Now, it appears that the company might abandon that plan altogether. A person close to Vivendi's board told the Times yesterday that at their meeting last Wednesday, the company's directors openly discussed the possibility of ending Vivendi's money-losing wireless media venture, known as Vizzavi.

No matter Vizzavi's fate, and despite the turmoil engulfing Messier personally, Vivendi Universal is hardly a company on the brink of collapse, the Times said. The company reported first-quarter revenue and earnings figures for the entire company, using United States accounting standards for the first time.

The company posted record losses of 17 billion euros ($15.36 billion), or 16.52 euros a share, was a result of a one-time noncash charge of 17 billion euros, which reflected a recent change in United States accounting standards. The accounting shift changes the way that companies account for acquisitions that turn out to have been overvalued. The same accounting change prompted AOL Time Warner, the world's No. 1 media company, to record a $54 billion charge recently.

Revenue, however, was up 16.5 percent from last year's first quarter.
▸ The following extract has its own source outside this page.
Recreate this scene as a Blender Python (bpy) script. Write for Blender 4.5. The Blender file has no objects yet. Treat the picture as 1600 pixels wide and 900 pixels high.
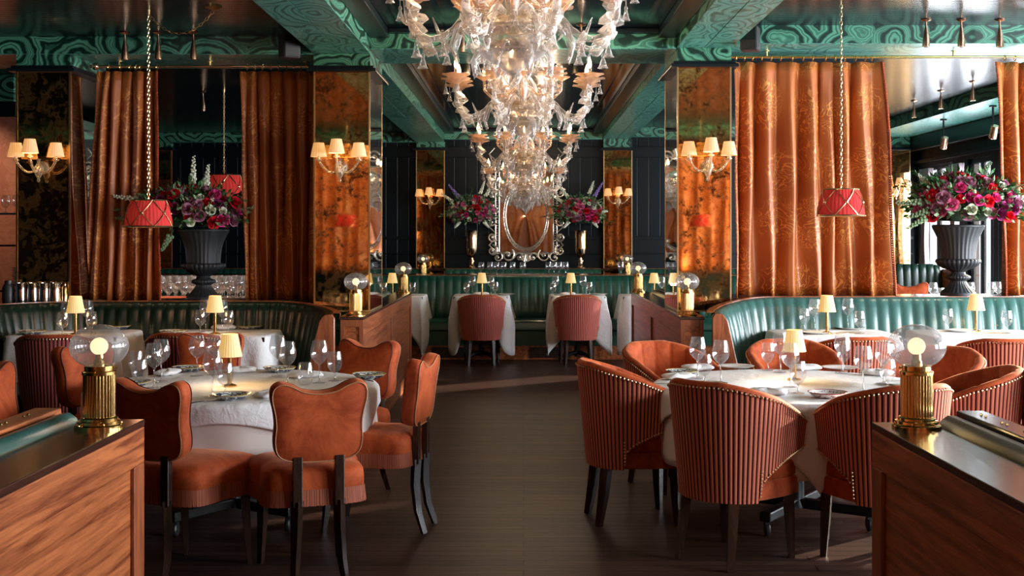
import bpy, math, random
from math import sin, cos, pi, sqrt, radians as R
from mathutils import Vector, Matrix
S = bpy.context.scene
COL = S.collection
F, CX, CY, H = 1900.0, 818.0, 368.0, 1.5
def X(px, y): return (px-CX)*y/F
def Z(py, y): return H-(py-CY)*y/F
def DY(py, t): return (H-t)*F/(py-CY)
rnd = random.Random(7)

# ---------------------------------------------------------------- mesh builder
class MB:
    def __init__(s): s.v=[]; s.f=[]; s.uv=[]
    def add(s, vs, fs, uvs=None):
        o=len(s.v); s.v+= [tuple(p) for p in vs]; s.f+= [tuple(i+o for i in f) for f in fs]
        s.uv += list(uvs) if uvs else [(0,0)]*len(vs)
        return s
    def box(s, x0,x1,y0,y1,z0,z1, M=None):
        vs=[Vector((x,y,z)) for z in (z0,z1) for y in (y0,y1) for x in (x0,x1)]
        if M: vs=[M@v for v in vs]
        return s.add(vs, [(0,2,3,1),(4,5,7,6),(0,1,5,4),(2,6,7,3),(0,4,6,2),(1,3,7,5)])
    def grid(s, fn, nu, nv, cu=False, cv=False, uvf=None, flip=False):
        vs=[];uv=[]
        mu=nu if cu else nu+1; mv=nv if cv else nv+1
        for i in range(mu):
            for j in range(mv):
                u=i/nu; w=j/nv
                vs.append(fn(u,w)); uv.append(uvf(u,w) if uvf else (u,w))
        fs=[]
        for i in range(nu):
            for j in range(nv):
                a=i*mv+j; b=((i+1)%mu)*mv+j; c=((i+1)%mu)*mv+(j+1)%mv; d=i*mv+(j+1)%mv
                fs.append((a,b,c,d) if not flip else (a,d,c,b))
        return s.add(vs,fs,uv)
    def lathe(s, prof, n=24, c=(0,0,0), mod=None, M=None):
        m=len(prof)
        def fn(u,w):
            j=min(int(round(w*(m-1))),m-1); r,z=prof[j]; a=u*2*pi
            if mod: r,z=mod(a,r,z,j/(m-1))
            p=Vector((r*cos(a),r*sin(a),z))
            if M: p=M@p
            return (p.x+c[0],p.y+c[1],p.z+c[2])
        return s.grid(fn,n,m-1,cu=True,flip=False)
    def tube(s, pts, r, n=8, closed=False, flat=1.0):
        pts=[Vector(p) for p in pts]; k=len(pts)
        rr=r if isinstance(r,(list,tuple)) else [r]*k
        rings=[]; up=None
        for i,p in enumerate(pts):
            a=pts[(i-1)%k] if (closed or i>0) else p
            b=pts[(i+1)%k] if (closed or i<k-1) else p
            t=(b-a)
            t = t.normalized() if t.length>1e-9 else Vector((0,0,1))
            if up is None:
                up=Vector((0,0,1)) if abs(t.z)<.9 else Vector((1,0,0))
            sd=t.cross(up)
            if sd.length<1e-6: sd=Vector((1,0,0))
            sd.normalize(); up=sd.cross(t).normalized()
            rings.append([p+sd*(rr[i]*cos(2*pi*j/n))+up*(rr[i]*flat*sin(2*pi*j/n)) for j in range(n)])
        vs=[q for g in rings for q in g]; fs=[]
        m=k if closed else k-1
        for i in range(m):
            for j in range(n):
                a=i*n+j; b=i*n+(j+1)%n; c=((i+1)%k)*n+(j+1)%n; d=((i+1)%k)*n+j
                fs.append((a,b,c,d))
        if not closed:
            fs.append(tuple(reversed(range(n)))); fs.append(tuple((k-1)*n+j for j in range(n)))
        return s.add(vs,fs)
    def ball(s, c, r, n=8, m=5, sz=(1,1,1)):
        return s.lathe([(max(1e-5,r*sin(pi*j/m))*1.0, -r*cos(pi*j/m)*sz[2]) for j in range(m+1)], n, c)
    def prism(s, outline, y0, y1, M=None):   # outline in x,z ; extruded along y
        n=len(outline)
        vs=[Vector((x,y0,z)) for x,z in outline]+[Vector((x,y1,z)) for x,z in outline]
        if M: vs=[M@v for v in vs]
        fs=[tuple(range(n)), tuple(reversed(range(n,2*n)))]+[(i,i+n,(i+1)%n+n,(i+1)%n) for i in range(n)]
        return s.add(vs,fs)
    def build(s, name, m, parent=None, bevel=0, smooth=40, loc=None, solid=0, kind=None, label=None, sub=0):
        me=bpy.data.meshes.new(name); me.from_pydata(s.v,[],s.f)
        ul=me.uv_layers.new(name='UVMap')
        lv=[0]*len(me.loops); me.loops.foreach_get('vertex_index',lv)
        ul.data.foreach_set('uv',[c for i in lv for c in s.uv[i]])
        me.materials.append(m)
        me.polygons.foreach_set('use_smooth',[smooth>0]*len(me.polygons))
        me.validate(); me.update()
        if smooth and smooth<180: me.set_sharp_from_angle(angle=R(smooth))
        o=bpy.data.objects.new(name,me); COL.objects.link(o)
        if parent: o.parent=parent
        if loc: o.location=loc
        if kind: o['kind']=kind
        if label: o['label']=label
        if solid:
            md=o.modifiers.new('s','SOLIDIFY'); md.thickness=solid; md.offset=0
        if bevel:
            md=o.modifiers.new('b','BEVEL'); md.width=bevel; md.segments=2; md.limit_method='ANGLE'; md.harden_normals=False
        if sub:
            md=o.modifiers.new('u','SUBSURF'); md.levels=md.render_levels=sub
        return o
def tag(o,label,cat,group=None,kind=None):
    o['label']=label; o['category']=cat
    if group: o['group']=group
    if kind: o['kind']=kind
    return o
def thing(name,label,cat,loc=(0,0,0),rz=0,group=None):
    o=bpy.data.objects.new(name,None); COL.objects.link(o); o.location=loc; o.rotation_euler=(0,0,rz)
    o.empty_display_size=.1
    return tag(o,label,cat,group)
KIDS={}
def tree(o,parent=None):
    c=o.copy(); COL.objects.link(c)
    if parent: c.parent=parent
    for ch in list(o.children): tree(ch,c)
    return c
def dup(o,loc,rz=None,label=None,group=None,scale=None):
    c=tree(o); c.location=loc
    if rz is not None: c.rotation_euler=(0,0,rz)
    if label: c['label']=label
    if group: c['group']=group
    if scale: c.scale=(scale,)*3
    return c
def light(kind,name,loc,energy,col=(1,1,1),**k):
    l=bpy.data.lights.new(name,kind); l.energy=energy; l.color=col
    tgt=k.pop('to',None)
    for a,b in k.items(): setattr(l,a,b)
    o=bpy.data.objects.new(name,l); COL.objects.link(o); o.location=loc
    if tgt: o.rotation_euler=(Vector(tgt)-Vector(loc)).to_track_quat('-Z','Y').to_euler()
    return o

# ---------------------------------------------------------------- materials
class NM:
    def __init__(s,name):
        s.m=bpy.data.materials.new(name); s.m.use_nodes=True; s.t=s.m.node_tree; s.t.nodes.clear()
        s.out=s.t.nodes.new('ShaderNodeOutputMaterial')
    def n(s,ty,**k):
        o=s.t.nodes.new('ShaderNode'+ty)
        ins=k.pop('i',{})
        for a,b in k.items(): setattr(o,a,b)
        for a,b in ins.items():
            if isinstance(b,bpy.types.NodeSocket): s.t.links.new(b,o.inputs[a])
            else: o.inputs[a].default_value=b
        return o
    def ramp(s,fac,stops,interp='LINEAR'):
        r=s.n('ValToRGB',i={0:fac}); cr=r.color_ramp; cr.interpolation=interp
        while len(cr.elements)<len(stops): cr.elements.new(.5)
        for e,(p,c) in zip(cr.elements,stops):
            e.position=p; e.color=(c[0],c[1],c[2],1) if isinstance(c,tuple) else (c,c,c,1)
        return r.outputs[0]
    def co(s,kind='Object',scale=(1,1,1),rot=(0,0,0),loc=(0,0,0)):
        t=s.n('TexCoord'); return s.n('Mapping',i={0:t.outputs[kind],1:loc,2:rot,3:scale}).outputs[0]
    def noise(s,v,scale,detail=3,rough=.5,dist=0):
        return s.n('TexNoise',i={'Vector':v,'Scale':scale,'Detail':detail,'Roughness':rough,'Distortion':dist}).outputs[0]
    def math(s,op,a,b=0.0,c=0.0): return s.n('Math',operation=op,i={0:a,1:b,2:c}).outputs[0]
    def mix(s,f,a,b,mode='MIX'):
        x=s.n('Mix',data_type='RGBA',blend_type=mode); 
        for idx,v in ((0,f),(6,a),(7,b)):
            if isinstance(v,bpy.types.NodeSocket): s.t.links.new(v,x.inputs[idx])
            else: x.inputs[idx].default_value = v if idx==0 else (v[0],v[1],v[2],1)
        return x.outputs[2]
    def bump(s,h,st=.3,d=.01): return s.n('Bump',i={'Height':h,'Strength':st,'Distance':d}).outputs[0]
    def pbr(s,col,rough=.5,metal=0.0,normal=None,**k):
        ins={'Base Color':col if isinstance(col,bpy.types.NodeSocket) else (*col,1),'Roughness':rough,'Metallic':metal}
        if normal is not None: ins['Normal']=normal
        for a,b in k.items():
            a=a.replace('_',' ')
            ins[a]=(*b,1) if isinstance(b,tuple) and len(b)==3 else b
        p=s.n('BsdfPrincipled',i=ins); return p.outputs[0]
    def done(s,sh): s.t.links.new(sh,s.out.inputs[0]); return s.m
def plain(name,col,rough=.5,metal=0.0,**k):
    n=NM(name); return n.done(n.pbr(col,rough,metal,**k))
def malachite(name,scale,freq,st,dark=(.004,.030,.019),mid=(.016,.135,.085),lite=(.09,.40,.26),dis=.07):
    n=NM(name); v=n.co('Object',st)
    nz=n.n('TexNoise',i={'Vector':v,'Scale':scale*1.1,'Detail':3.0,'Roughness':.55})
    vv=n.n('VectorMath',operation='MULTIPLY_ADD',i={0:nz.outputs[1],1:(dis*2,)*3,2:v}).outputs[0]
    vo=n.n('TexVoronoi',feature='F1',i={'Vector':vv,'Scale':scale,'Randomness':.9})
    ph=n.math('MULTIPLY_ADD',vo.outputs[0],freq,n.math('MULTIPLY',nz.outputs[0],1.6))
    d=n.math('PINGPONG',ph,1.0)
    fine=n.math('PINGPONG',n.math('MULTIPLY',ph,2.6),1.0)
    c=n.ramp(d,[(0,dark),(.22,dark),(.34,mid),(.6,lite),(.8,lite),(1,mid)])
    c=n.mix(n.math('MULTIPLY',n.math('LESS_THAN',fine,.22),.6),c,dark)
    return n.done(n.pbr(c,.3))
M={}
M['mal']=malachite('malachite',3.3,11,(.75,.3,1),(.004,.026,.018),(.026,.115,.075),(.10,.32,.21))
M['mal2']=malachite('bounce_lit_soffit',3.4,12,(1,.5,1),(.03,.14,.11),(.06,.25,.20),(.12,.38,.32),.1)  # lighter copy of the malachite: bounced daylight put into the colour
def beadboard(name,axis,base,pitch=.055,rough=.16,st=.5,coat=0.0):
    # painted tongue-and-groove boards
    n=NM(name); v=n.co('Object')
    s=n.n('SeparateXYZ',i={0:v}).outputs[axis]
    a=n.math('PINGPONG',n.math('MULTIPLY',s,1/pitch),.5)
    g=n.ramp(a,[(0,0.0),(.07,1.0),(1,1.0)])
    return n.done(n.pbr(n.mix(n.noise(v,1.5,2),base,tuple(min(1,c*1.5) for c in base)),rough,normal=n.bump(g,st,.006),Coat_Weight=coat,Specular_IOR_Level=.12 if 'middle' in name else (.32 if 'ceil' in name else .18)))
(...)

And excluding a big write-down made necessary by a change in American accounting standards, Vivendi reported first-quarter earnings of 51 million euros ($46.08 million), or 0.05 euro a share, up from a loss of 0.14 euro in the period last year.

Even though today's financial report was Vivendi's most extensive financial disclosure yet under United States accounting standards, Vivendi still has not reported consolidated balance sheet and cash-flow statements under those standards. Such statements will be critical for serious investors looking to develop a detailed understanding of Vivendi's financial position. The company said that it would report full financial statements under United States accounting by the end of May.